Na quarta-feira, dia 15 de Novembro corrente, na abertura do debate da investidura, Sánchez justificou a amnistia por ser a via para recuperar a convivência entre os espanhóis e também a forma de garantir um governo ‘de progresso’ em Espanha face à ameaça da ‘direita reaccionária’.
A amnistia é pedida por 80 por cento dos catalães e defendida por uma maioria absoluta de representantes dos espanhóis no parlamento, realçou Sánchez, que admitiu estar a fazer ‘da necessidade, virtude’, numa referência aos apoios que teve de reunir para continuar a ser primeiro-ministro.

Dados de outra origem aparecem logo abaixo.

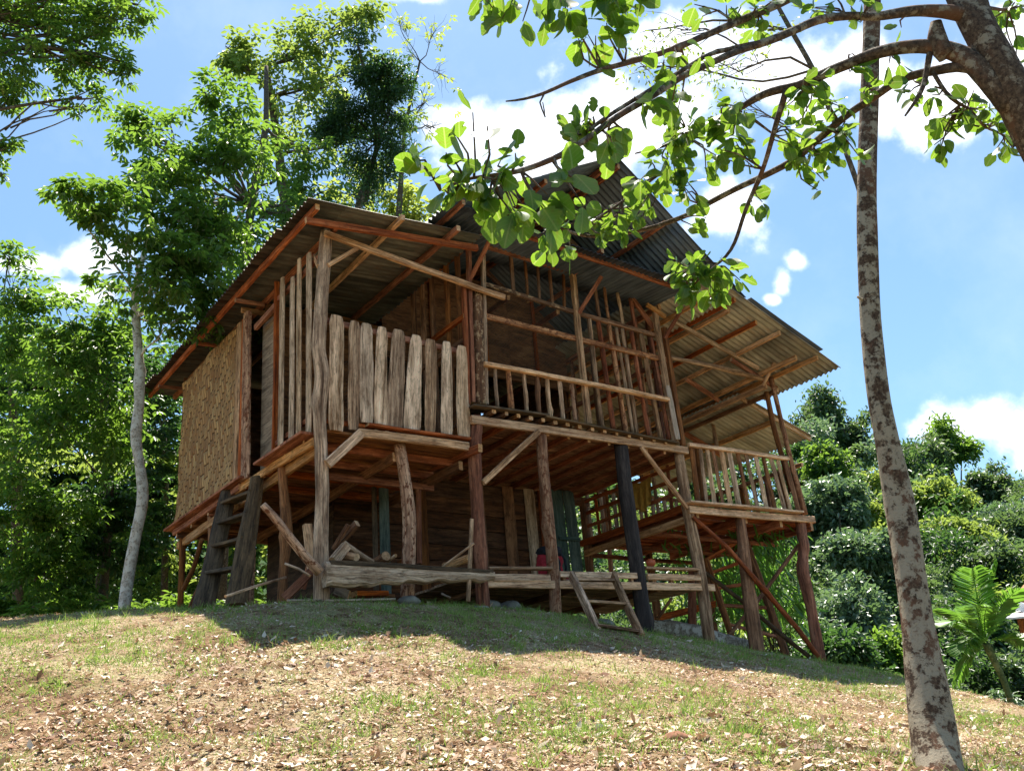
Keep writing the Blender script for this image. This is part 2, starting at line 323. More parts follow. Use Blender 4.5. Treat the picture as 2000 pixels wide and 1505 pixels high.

O líder do PSOE acusou o PP de, como noutros países do mundo, se ter deixado parasitar pela extrema-direita e pelo partido Vox e acrescentou que face ‘às direitas reaccionárias e retrógradas’, que querem ‘meter as mulheres na cozinha, as pessoas LGBT nos armários e os migrantes em campos de refugiados’, a opção é um novo governo de esquerda apoiado por partidos ‘com diferenças importantes’, mas que partilham o desejo de fazer o país avançar.
GOVERNAR A SOLO NA EUROPA CADA VEZ MAIS IMPROVÁVEL PARA PARTIDO CHAMADOS DO ARCO DO PODER
Como tantos outros países na Europa (incluindo Portugal), o que Espanha fez é quebrar o “cordão sanitário” que separava os partidos do sistema dos chamados partidos populistas. Assim, Pedro Sánchez vai continuar a ser primeiro-ministro e, para isso, precisou de ceder às pretensões de partidos conotados com a extrema-esquerda, como o Sumar, além de outros com reivindicações nacionalistas, como os catalães do Junts e da ERC ou os bascos do EH Bildu e PNV.

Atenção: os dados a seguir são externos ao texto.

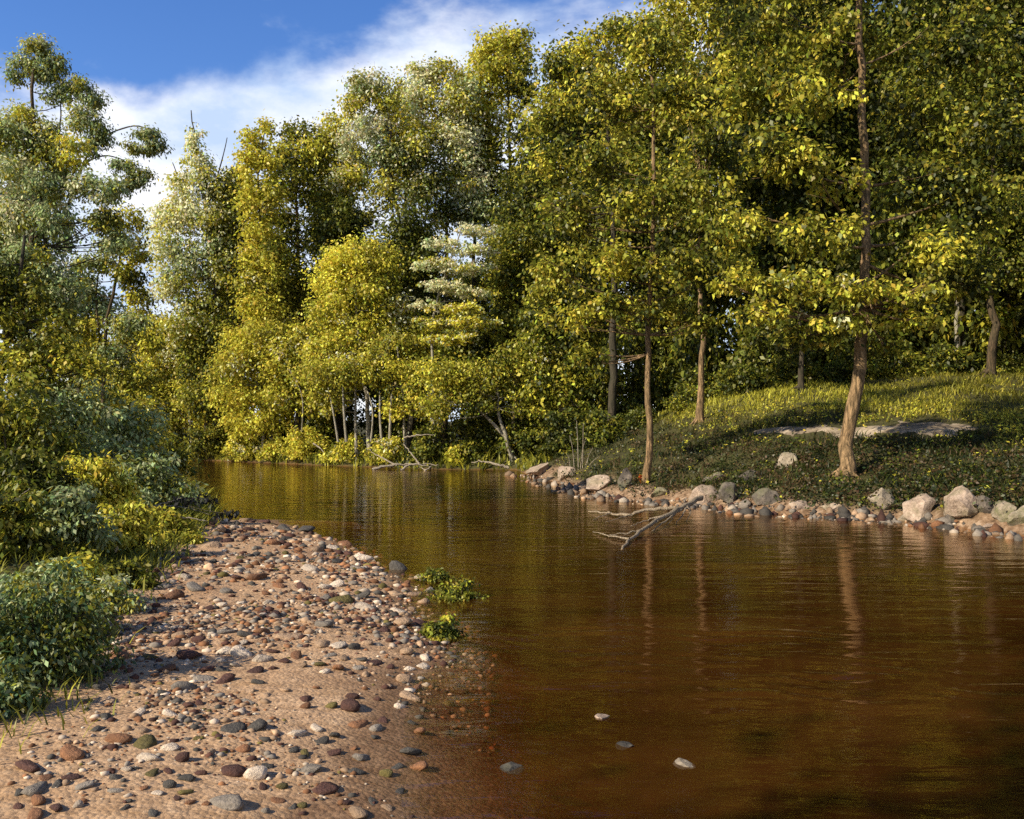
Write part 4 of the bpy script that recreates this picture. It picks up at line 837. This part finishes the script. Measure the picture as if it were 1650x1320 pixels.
for lab, ls in [('long pale dead branch at the left edge above the bank',[(0.022,(-10,870,11.5),(30,835,11.3),(62,808,11.2),(72,795,11.2)),(0.014,(10,850,11.4),(40,840,11.2),(58,838,11.2))]),
                ('grey dead twig rising from the hollow at left',[(0.018,(-5,850,11.8),(15,815,11.6),(38,796,11.5),(48,786,11.5))]),
                ('pale stick lying across the lower left bank',[(0.018,(-10,882,10),(30,886,9.9),(60,888,9.9),(85,890,9.8))]),
                ('grey stick on the bush by the gravel tip',[(0.020,(135,832,12.5),(160,845,12.4),(180,858,12.3))]),
                ('thin pale branch over the water at the end of left bank',[(0.020,(200,822,14.5),(250,815,14.6),(290,803,14.8)),(0.012,(250,815,14.6),(300,818,14.6),(340,830,14.6))]),
                ('straw coloured stick low over the gravel tip',[(0.016,(270,832,13.2),(305,835,13.2),(335,840,13.2))]),
                ('bent grass coloured stick in the left foreground',[(0.008,(-8,1030,6.8),(20,1015,6.7),(40,1008,6.7))]),
                ('pale reed leaning at the bottom left corner',[(0.006,(-5,1245,5.1),(15,1225,5.1),(34,1205,5.1))])]:
    sticks('dead_branch', lab, 'branch', ls, M_DEAD, 'dead branches on the left bank')
# dark leaved twig hanging over the water
tw = sticks('leafy_twig', 'twig with blackish leaves hanging over the water by the gravel tip', 'branch', [(0.012,(235,830,14),(285,806,14.2),(325,803,14.2),(350,806,14.2)),(0.010,(300,815,14.1),(340,824,14),(375,828,14))], M_BARKD)
ml = MB(); cc = np.array([P(x, y, 14.1) for x, y in [(285,806),(300,808),(318,806),(335,803),(345,806),(352,828),(368,828),(380,826)]]); add_leaves(ml, cc, np.full((8, 3), 0.075), np.full((8, 3), 0.02), 0.07, 260, 0.9)
ml.build('leaves', M_LEAF, tw, np.array(tw.location))
# reeds
g0 = G(938, 755, 20); rd = empty('reed_clump', g0, 'clump of tall thin pale reeds among the left shore rocks', 'reeds')
for x0, y0, x1, y1, r in [(926,752,918,702,.018),(932,752,929,678,.02),(939,752,940,682,.02),(944,752,955,722,.016),(948,754,966,735,.014),(920,750,912,730,.013),(935,752,944,705,.013)]:
    q = np.array([P(x0, y0, g0[1]), P((x0*0.6+x1*0.4), y0*0.45+y1*0.55, g0[1]), P(x1, y1, g0[1])]); q[0, 2] = gz1(q[0, 0], q[0, 1])-0.05; lp = resample(q, 8)
    mb = MB(); tube(mb, lp, np.linspace(r, r*0.35, 8), 6, 0.02); mb.build('reed', M_REED if 'M_REED' in globals() else M_DEAD, rd, g0, True)
g0 = G(1033, 778, 20); make_shrub('rusty_fern', 'tiny tuft of rusty orange leaves at the slender trunk foot', g0, A3([0.16,0.16,0.22]), DOME, 0.07, 260, 'orange', cat='plant', stems=6, sub=5)
# leafy weeds on the lower right bank and rubble along its waterline
n = 1300; px = 890+rng.random(n)*800; py = 655+rng.random(n)**0.8*165; cen = []
for a, b in zip(px, py):
    g = G(a, b, 15, 42, 500)
    if g[2] > 0.12 and river_dist(g[:1], g[1:2])[0] > 0.22+0.4*rng.random() and path_dist(g[:1], g[1:2])[0] > 0.8: cen.append(g)
cen = np.array(cen); D = river_dist(cen[:, 0], cen[:, 1]); r = 0.10+0.17*rng.random(len(cen))
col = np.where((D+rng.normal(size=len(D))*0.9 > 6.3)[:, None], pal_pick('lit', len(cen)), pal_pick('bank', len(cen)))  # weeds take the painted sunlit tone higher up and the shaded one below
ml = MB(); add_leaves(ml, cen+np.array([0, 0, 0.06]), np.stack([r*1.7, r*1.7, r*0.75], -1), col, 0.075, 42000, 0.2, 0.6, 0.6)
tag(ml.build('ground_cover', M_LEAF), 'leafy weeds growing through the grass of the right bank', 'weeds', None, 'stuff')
def rubble(n=2000):
    v0, t0 = ICO1; i = rng.integers(20, 27, n); A = RIVER[i]; B = RIVER[i+1]; u = rng.random(n)[:, None]
    p = A+(B-A)*u; nn = np.stack([B[:, 1]-A[:, 1], -(B[:, 0]-A[:, 0])], -1); nn /= np.linalg.norm(nn, axis=1)[:, None]
    p = p+nn*(-0.15+1.1*rng.random(n)**1.4)[:, None]
    s = rng.choice([0.018, 0.03, 0.05, 0.09, 0.13], n, p=[.42, .32, .16, .07, .03]); c = np.array([STONE_COLS[k] for k in ('slate', 'grey', 'cream', 'tan', 'rust', 'maroon')])[rng.choice(6, n, p=[.27, .26, .07, .22, .04, .14])]
    c = 0.8*c*np.exp(0.3*rng.normal(size=(n, 1)))
    vv = v0[None]*(1+0.24*rng.normal(size=(n, len(v0), 1)))*s[:, None, None]*(0.6+0.8*rng.random((n, 1, 3)))
    vv += np.stack([p[:, 0], p[:, 1], np.maximum(gz(p[:, 0], p[:, 1]), -0.03)+s*0.2], -1)[:, None]
    t = (np.arange(n)[:, None, None]*len(v0)+t0[None]).reshape(-1, 3)
    mb = MB(); mb.add(vv.reshape(-1, 3), None, t, np.repeat(np.clip(c, .01, .6), len(v0), 0)); tag(mb.build('rubble', M_TINT), 'small broken stones along the right waterline', 'rubble', None, 'stuff')
rubble()

for px, py, w_, lab in [(735,958,0.42,'low olive weed clump among the stones at the gravel edge'),(712,1018,0.26,'small yellow green weed clump beside the reddish stone at waterline'),(700,930,0.24,'brownish olive weed tuft on the right rim of the gravel bar')]:
    Yw = 1.86*FPX/(py-HZ); make_shrub('weed_clump', lab, ((px-CX)/FPX*Yw, Yw, max(float(bar_z(np.array((px-CX)/FPX*Yw), np.array(Yw))), -0.04)), A3([w_, w_*0.8, 0.17]), DOME, 0.04, 2200, 'right', cat='weeds', stems=8, sub=8)
# back row that closes the left bank
for px, py, rx, ry, Y, pk, lab in [(40,400,90,150,28,'grey','pale leafy tree filling the left bank behind the umbrella tree'),(120,520,80,110,29,'grey','soft grey green tree behind the yellow tufted tree'),(210,600,60,90,33,'yellow','small bright tree right of the soft grey green tree')]:
    bl = [(px+rx*0.5*math.cos(a)*q, py-ry*0.6*math.sin(a)*q, rx*0.55, ry*0.42, pk) for a, q in [(0.3,1),(1.4,1),(2.6,1),(3.8,1),(5.2,1),(0,0)]]
    make_tree('bank_tree', lab, Y, [(px, 760), (px+4, py+ry*0.5), (px, py-ry*0.5)], 0.10, 0.03, bl, 0.14, 3.6, M_BARKD, pk, limbs=20)
# yellow leaves shed over the slope and the gravel
n = 2200; Y = 16+20*rng.random(n); X = 0.5+Y*0.6*rng.random(n); D = river_dist(X, Y); ok = (D > 0.3) & (D < 16); X, Y = X[ok], Y[ok]; Z = gz(X, Y)+0.06+0.06*rng.random(len(X))
ml = MB(); m = len(X); add_leaves(ml, np.stack([X, Y, Z], -1), np.full((m, 3), 0.03), pal_pick('gold', m), 0.09, m, 0.1, 0.65, flat=4)
tag(ml.build('fallen_leaves', M_LEAF), 'yellow leaves fallen on the right bank', 'leaves', None, 'stuff')

o = copy_tree(wt[0]); o['label'] = 'tall tree added out of view to shade the near river'; o['group'] = 'shade trees added behind the viewer'
o.location = (-10, -5, gz1(-10, -5)); o.rotation_euler = (0, 0, 0.7); o.scale = (0.8, 0.8, 0.8)  # unseen tree, added so its shadow darkens the near right water

bt = [make_shrub('forest_shrub', 'dark shrub at the upper rim of the bright grass', (0,0,0), A3([1.3,1.2,1.3]), DOME, 0.13, 3200, p_, group='shrubs along the forest rim', sub=10) for p_ in ('dark', 'right')]
for i, (x, y) in enumerate([(5.5,37.5),(7.5,37.6),(9.5,37),(11.5,36.4),(13.5,36.6),(15.5,36),(17.5,36),(19.5,35),(21.5,33),(23,31),(3.8,39),(12.5,38.5),(16.5,38),(8.5,39.5)]):
    o = bt[i] if i < 2 else copy_tree(bt[i % 2]); k = 0.75+0.6*((i*23) % 7)/7
    o.location = (x, y, gz1(x, y)-0.1); o.rotation_euler = (0, 0, i*1.7); o.scale = (k*1.1, k, k)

Esta foi a única forma de encontrar uma solução governativa em Espanha, e seria igual caso fosse a direita a formar governo – o PP juntar-se-ia aos partidos à sua direita, nomeadamente ao Vox, seguindo os passos do que já aconteceu em Itália, Suécia ou Finlândia, onde partidos extremistas apoiam os governos. A única diferença neste caso é que a coligação surge à esquerda e não à direita.
Segundo o investigador do ISCTE (Instituto Universitário de Lisboa), Riccardo Marchi, citado pela CNN Portugal, esta é a evolução natural da “descrença do eleitorado em relação aos partidos tradicionais das democracias europeias”, o que vai levar a que seja cada vez mais difícil que os chamados partidos mainstream consigam governar sozinhos.
“Não há uma descrença no modelo democrático. Há uma insatisfação, mas não com a democracia em si, é com o sistema”, diz o especialista em populismos.
Isto porque os eleitores se aproximam dos partidos mais radicais para “lançar uma mensagem em relação aos partidos tradicionais, mas não em relação ao regime”, pelo que não existe uma ameaça à democracia liberal.
O professor catedrático José Filipe Pinto diz que tudo isto surge depois de várias décadas em que os partidos tradicionais controlaram o sistema. À excepção daquilo que aconteceu em Itália, onde um escândalo político e judicial provou a corrupção instalada em vários partidos, levando a uma maior preponderância dos partidos antissistema, no resto da Europa ‘os partidos populistas estão a caminhar das margens para o centro do sistema’.